• **THE TASK**:
Using the data below, copy each line that includes the word "Take".

• **PROVIDED RECORDS**:
— start —
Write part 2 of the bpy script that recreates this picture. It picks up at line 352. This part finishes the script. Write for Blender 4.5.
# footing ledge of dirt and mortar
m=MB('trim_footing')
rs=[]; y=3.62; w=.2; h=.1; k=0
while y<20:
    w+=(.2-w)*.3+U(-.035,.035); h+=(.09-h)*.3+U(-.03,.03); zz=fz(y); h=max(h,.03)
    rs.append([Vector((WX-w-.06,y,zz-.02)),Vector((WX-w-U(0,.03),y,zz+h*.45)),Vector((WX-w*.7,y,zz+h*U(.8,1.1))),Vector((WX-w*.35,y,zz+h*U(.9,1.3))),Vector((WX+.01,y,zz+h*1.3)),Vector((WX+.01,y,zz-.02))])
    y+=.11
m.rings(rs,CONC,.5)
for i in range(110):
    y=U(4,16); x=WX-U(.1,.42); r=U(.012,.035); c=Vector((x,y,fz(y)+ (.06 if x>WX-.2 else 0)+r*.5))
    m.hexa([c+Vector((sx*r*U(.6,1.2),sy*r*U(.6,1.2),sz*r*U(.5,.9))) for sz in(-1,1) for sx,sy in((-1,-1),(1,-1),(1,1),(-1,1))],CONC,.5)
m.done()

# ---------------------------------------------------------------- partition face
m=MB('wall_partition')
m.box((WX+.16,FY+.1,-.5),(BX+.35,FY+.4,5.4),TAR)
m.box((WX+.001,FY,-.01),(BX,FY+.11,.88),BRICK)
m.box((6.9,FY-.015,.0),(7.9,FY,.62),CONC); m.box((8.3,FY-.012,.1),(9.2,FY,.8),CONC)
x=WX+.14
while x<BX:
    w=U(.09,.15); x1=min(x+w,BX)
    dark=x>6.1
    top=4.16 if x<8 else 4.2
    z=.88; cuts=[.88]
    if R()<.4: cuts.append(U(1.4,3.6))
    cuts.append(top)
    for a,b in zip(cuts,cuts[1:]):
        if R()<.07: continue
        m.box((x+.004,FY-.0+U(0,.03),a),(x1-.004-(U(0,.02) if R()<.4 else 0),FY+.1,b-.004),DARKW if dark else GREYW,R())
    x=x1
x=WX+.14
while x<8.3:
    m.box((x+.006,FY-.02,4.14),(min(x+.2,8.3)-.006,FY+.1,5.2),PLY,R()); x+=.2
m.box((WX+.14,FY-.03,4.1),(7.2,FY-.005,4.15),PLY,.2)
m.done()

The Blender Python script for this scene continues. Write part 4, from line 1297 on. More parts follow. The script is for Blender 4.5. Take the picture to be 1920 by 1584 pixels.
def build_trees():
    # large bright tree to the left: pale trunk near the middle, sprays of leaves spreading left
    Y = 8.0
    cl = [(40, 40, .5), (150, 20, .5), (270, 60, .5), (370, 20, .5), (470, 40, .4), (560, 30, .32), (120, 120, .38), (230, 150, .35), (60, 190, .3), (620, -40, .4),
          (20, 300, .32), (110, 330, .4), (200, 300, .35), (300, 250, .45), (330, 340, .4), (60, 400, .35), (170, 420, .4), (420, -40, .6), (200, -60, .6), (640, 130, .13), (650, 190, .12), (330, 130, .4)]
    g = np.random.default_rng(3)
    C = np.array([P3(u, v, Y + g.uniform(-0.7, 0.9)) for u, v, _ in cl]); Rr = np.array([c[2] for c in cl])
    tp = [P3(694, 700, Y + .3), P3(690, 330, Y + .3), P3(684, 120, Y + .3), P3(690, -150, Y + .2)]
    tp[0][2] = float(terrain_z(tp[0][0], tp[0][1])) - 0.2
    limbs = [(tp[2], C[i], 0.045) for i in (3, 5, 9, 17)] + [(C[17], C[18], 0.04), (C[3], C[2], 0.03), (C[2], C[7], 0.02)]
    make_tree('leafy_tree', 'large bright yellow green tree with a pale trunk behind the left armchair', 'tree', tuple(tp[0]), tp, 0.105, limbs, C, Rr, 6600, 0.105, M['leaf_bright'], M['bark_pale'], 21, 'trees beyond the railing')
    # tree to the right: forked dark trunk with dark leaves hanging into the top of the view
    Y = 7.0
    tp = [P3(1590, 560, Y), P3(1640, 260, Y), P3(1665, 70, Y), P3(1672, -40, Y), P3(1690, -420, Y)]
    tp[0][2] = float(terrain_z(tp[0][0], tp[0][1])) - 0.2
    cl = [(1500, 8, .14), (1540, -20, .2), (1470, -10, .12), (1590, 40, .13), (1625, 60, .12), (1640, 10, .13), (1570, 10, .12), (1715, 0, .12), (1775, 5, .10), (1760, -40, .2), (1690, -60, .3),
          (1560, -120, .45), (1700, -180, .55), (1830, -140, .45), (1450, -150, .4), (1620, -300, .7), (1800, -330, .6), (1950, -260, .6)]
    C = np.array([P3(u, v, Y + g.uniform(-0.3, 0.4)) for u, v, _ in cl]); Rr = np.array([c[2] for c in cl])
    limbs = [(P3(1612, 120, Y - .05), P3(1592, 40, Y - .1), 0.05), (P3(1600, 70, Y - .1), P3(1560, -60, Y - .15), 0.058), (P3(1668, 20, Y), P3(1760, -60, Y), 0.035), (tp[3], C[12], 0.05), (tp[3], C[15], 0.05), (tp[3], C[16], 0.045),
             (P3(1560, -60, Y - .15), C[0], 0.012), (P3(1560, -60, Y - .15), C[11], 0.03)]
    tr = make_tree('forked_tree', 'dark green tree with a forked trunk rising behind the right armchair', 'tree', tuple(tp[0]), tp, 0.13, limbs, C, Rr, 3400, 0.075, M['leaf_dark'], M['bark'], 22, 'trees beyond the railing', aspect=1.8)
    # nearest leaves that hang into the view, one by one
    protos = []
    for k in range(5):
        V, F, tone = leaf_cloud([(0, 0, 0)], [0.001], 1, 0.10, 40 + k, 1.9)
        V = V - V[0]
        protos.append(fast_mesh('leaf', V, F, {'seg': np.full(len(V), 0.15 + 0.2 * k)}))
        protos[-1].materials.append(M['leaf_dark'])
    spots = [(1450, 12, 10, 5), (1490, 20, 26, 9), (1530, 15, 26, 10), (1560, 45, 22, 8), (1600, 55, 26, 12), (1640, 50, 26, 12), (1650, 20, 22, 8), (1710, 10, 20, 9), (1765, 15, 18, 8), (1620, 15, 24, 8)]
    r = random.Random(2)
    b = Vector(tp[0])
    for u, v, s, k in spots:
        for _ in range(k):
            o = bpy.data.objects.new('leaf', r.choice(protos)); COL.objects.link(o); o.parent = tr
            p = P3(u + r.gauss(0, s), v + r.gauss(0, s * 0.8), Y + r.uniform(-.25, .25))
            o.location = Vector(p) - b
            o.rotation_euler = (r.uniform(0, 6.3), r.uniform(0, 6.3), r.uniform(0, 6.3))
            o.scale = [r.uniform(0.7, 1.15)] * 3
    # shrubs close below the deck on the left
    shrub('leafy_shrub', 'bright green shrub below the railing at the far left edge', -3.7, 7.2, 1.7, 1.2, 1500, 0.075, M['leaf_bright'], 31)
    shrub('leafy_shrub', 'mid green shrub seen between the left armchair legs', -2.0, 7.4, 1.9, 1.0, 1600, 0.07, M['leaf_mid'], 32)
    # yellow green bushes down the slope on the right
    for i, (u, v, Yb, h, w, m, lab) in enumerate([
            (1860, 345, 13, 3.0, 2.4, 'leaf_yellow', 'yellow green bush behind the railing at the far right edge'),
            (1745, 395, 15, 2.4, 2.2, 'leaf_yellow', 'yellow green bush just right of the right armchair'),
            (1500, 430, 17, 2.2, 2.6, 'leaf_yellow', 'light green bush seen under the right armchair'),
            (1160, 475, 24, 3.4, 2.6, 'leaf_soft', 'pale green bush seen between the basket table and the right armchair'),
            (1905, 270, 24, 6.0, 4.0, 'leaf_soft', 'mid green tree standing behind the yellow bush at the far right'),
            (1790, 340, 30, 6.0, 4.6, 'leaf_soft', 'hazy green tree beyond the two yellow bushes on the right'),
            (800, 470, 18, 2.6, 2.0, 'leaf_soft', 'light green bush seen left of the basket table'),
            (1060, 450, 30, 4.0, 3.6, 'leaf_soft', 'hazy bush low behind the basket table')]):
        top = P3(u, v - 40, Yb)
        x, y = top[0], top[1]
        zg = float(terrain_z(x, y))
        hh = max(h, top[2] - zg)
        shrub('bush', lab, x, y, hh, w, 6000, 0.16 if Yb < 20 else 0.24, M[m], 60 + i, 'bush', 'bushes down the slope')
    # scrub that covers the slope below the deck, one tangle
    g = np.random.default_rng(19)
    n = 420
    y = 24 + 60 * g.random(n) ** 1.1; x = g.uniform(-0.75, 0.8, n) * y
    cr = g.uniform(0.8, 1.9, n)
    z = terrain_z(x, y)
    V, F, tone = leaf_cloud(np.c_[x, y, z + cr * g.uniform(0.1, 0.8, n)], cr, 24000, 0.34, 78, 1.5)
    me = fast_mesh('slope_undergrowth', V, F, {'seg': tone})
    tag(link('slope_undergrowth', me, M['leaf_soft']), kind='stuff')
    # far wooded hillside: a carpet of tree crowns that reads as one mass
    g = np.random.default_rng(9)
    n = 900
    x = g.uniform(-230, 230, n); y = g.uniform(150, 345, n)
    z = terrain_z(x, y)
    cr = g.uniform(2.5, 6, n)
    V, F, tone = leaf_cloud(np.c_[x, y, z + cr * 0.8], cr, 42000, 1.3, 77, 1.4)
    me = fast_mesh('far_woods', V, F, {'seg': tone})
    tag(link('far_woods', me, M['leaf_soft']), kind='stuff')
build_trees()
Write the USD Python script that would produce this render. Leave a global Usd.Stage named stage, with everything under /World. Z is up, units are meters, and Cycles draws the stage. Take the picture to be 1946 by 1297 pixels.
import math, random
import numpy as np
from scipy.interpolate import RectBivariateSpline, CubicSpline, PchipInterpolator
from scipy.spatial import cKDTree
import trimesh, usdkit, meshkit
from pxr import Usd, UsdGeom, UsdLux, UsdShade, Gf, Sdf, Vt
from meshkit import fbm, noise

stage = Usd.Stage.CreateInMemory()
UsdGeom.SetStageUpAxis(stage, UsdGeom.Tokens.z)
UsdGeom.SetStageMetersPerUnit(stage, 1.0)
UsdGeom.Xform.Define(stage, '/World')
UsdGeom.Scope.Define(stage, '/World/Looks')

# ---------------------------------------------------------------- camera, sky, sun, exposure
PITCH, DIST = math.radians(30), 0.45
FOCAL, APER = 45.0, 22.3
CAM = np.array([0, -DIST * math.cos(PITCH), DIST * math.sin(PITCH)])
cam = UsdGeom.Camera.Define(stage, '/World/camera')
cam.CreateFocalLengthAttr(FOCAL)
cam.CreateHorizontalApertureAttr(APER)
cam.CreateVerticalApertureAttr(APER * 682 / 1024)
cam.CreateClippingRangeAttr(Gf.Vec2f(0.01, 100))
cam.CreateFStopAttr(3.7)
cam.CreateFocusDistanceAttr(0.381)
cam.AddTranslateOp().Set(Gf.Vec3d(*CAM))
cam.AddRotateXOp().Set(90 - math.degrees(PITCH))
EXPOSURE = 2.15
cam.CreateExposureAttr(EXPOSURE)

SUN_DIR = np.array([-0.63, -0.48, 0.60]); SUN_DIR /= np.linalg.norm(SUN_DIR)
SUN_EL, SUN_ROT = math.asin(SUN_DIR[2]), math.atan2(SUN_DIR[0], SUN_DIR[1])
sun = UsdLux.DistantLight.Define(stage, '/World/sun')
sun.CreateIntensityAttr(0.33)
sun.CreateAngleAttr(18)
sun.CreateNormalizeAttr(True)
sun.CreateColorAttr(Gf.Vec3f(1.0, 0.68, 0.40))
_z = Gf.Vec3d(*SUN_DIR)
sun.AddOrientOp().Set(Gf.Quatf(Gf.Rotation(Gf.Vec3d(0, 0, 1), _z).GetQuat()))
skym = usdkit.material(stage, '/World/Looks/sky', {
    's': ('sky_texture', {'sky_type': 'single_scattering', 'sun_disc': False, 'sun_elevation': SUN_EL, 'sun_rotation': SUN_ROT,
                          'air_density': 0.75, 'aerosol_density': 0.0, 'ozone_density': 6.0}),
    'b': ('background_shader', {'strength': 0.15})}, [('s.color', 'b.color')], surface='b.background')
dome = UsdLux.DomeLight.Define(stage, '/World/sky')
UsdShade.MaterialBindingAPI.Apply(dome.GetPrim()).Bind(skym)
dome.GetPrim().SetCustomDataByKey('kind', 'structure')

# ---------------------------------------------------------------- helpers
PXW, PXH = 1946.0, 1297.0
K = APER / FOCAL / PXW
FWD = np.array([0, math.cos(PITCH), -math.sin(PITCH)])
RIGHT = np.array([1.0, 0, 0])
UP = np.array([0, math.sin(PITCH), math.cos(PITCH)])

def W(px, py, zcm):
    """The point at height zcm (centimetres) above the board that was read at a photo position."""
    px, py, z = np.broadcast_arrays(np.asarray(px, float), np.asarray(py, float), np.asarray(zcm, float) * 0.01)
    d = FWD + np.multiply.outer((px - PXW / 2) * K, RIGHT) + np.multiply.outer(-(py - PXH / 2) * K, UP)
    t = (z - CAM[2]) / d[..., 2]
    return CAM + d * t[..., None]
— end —
• **OUTPUT**:
The Blender Python script for this scene continues. Write part 4, from line 1297 on. More parts follow. The script is for Blender 4.5. Take the picture to be 1920 by 1584 pixels.
Write the USD Python script that would produce this render. Leave a global Usd.Stage named stage, with everything under /World. Z is up, units are meters, and Cycles draws the stage. Take the picture to be 1946 by 1297 pixels.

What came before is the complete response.